На днях вышла вторым, сильно дополненным изданием составленная А. Герасимовой (Умкой) книга малой прозы Хармса «Меня называют капуцином». Умка — рок-музыкант и филолог. Культклуб НИУ ВШЭ «К4″ решил провести с ней открытую встречу-обсуждение по поводу обэриутов и принципов контркультуры.
Все книги выглядят одинаково. Между тем, Хармс рисовал свою прозу, Берроуз складывал тексты из газетных вырезок, Керуак написал роман на гигантском свитке… Такой род литературы работает на эксперименте; делает себя из образа жизни, темперамента, перформанса, игры, иронии, смешного. Назовём подобную особенность письма артистизмом. Проблемность этой категории хорошо видна на примере содружества ОБЭРИУ, в котором нервозная доминирующая культура чуяла «тлетворный запах». Письменный остаток неподцензурного гейзера их объединения лег мертвым грузом в ящики стола и на книжные полки — чтобы через пол-века увидеть свет из-под ироничной маски шрифта times new roman 12 кеглем, стройных абзацев, тщательно отобранных иллюстраций (и получить понемногу в этом изводе мировую известность). Мутация закономерная, но противоречивая.
Искусство в условиях свободного рынка отталкивается в первую очередь от актуальной ситуации, включается в здоровую полемику с арсеналом приемов и идей, разрабатывает свою нишу.
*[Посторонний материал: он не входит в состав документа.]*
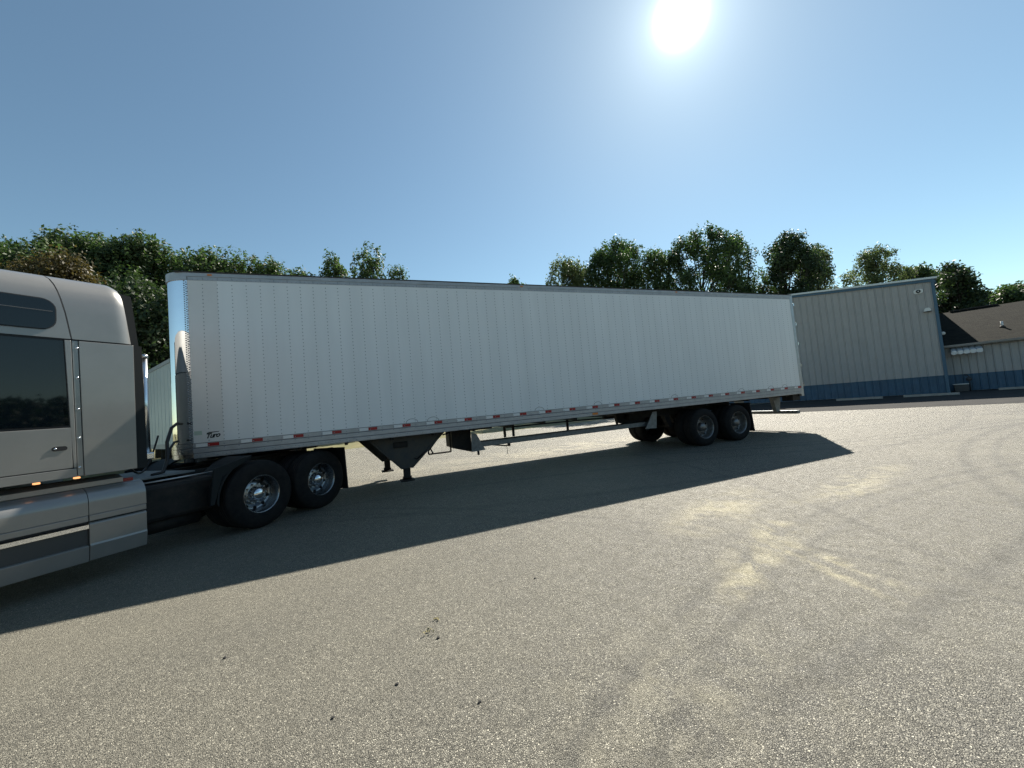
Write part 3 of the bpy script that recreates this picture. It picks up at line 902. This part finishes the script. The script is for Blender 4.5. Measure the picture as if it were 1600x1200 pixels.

Так называемая контркультура опрокидывает в узком кругу навязанные анемичные догмы, ищет приемы выразительности в собственных интуициях. Типография стушевывает перформативную и артистическую составляющую такого рода письма, который вырастает из уникальной суммы условий и смежных практик (в случае ОБЭРИУ — на стыке театра, манифеста, идей логико-мистического содружества чинарей, эпатажа, импровизаций и декламаций на гулянках); но текст впитывает эту составляющую на уровне фигур речи, литературных приемов. Это позволяет говорить об артистизме (андерграунде, новаторстве, эпатаже, антиконформизме) как принципе существования литературы, прийти к его теоретических основаниям. Тут важна моторика сочинительства (будь то импровизация на кухне, автоматическое письмо сюрреалистов или скандирование Дада), прагматика работы (в тетради, дневнике или на листах; беглая запись или размеренный труд; дома, между делом, в дороге), пластика и мифология письма (почерк, выдуманные символы, псевдонимы, прототипы персонажей, рисунки). Отдельная история с музыкой и стихами для песен….
Мало кто знает специфику очерченных субъект-объектных отношений (грубо скажем, отношение артиста и книги) лучше Ани Герасимовой (Умки), которая практически одновременно путешествовала автостопом и переводила романы Керуака, пела рок и писала научные статьи про ОБЭРИУ, тусовалась и переводила автобиографию Игги Попа.
Из старого интервью:
«Я так рада, я счастлива каждую секунду, что перестала заниматься филологией. Я ее любила, и она меня любила, у нас был роман с некоторым ироническим оттенком, потому что я все прекрасно знала про нее, а она все прекрасно знала про меня. Под филологией я в данном случае подразумеваю сообщество. Я всегда была там немножко Полишинелем. Играла в ученую даму, в автора статей и прочее. Вот в науке я клоун с большим удовольствием. И Михаил Леонович Гаспаров, который был у меня оппонентом, — а научным руководителем Мариэтта Омаровна Чудакова, — прекрасно все понял. А в рок-н-ролл я играть не люблю, в отличие от некоторых людей. В рок-н-ролл я не играю, это моя жизнь. В свое время с удовольствием снабжала людей обэриутами, которых было не достать. Выросло целое поколение, которое приходило ко мне беседовать об обэриутах и для которого я почти что мэтр. Но я с самого начала была в восторге от хипповой этики и эстетики, как только узнала о ее существовании лет в 13. Я сразу решила, что это мое, когда вырасту, буду хиппи. А с другой стороны, я знала, что стану писателем. Так все и вышло. Я то хиппи, то писатель, то хиппи-писатель. Песенки для этого очень удобный вариант: можно быть и хиппи, и писателем.»
Речь должна пойти о теории неподцензурного письма, о том, из какого именно сора растут песни и стихи.
Перед началом встречи будет продемонстрирована «машина сновидений», вошедшая в качестве сквозного мотива в несколько романов Берроуза.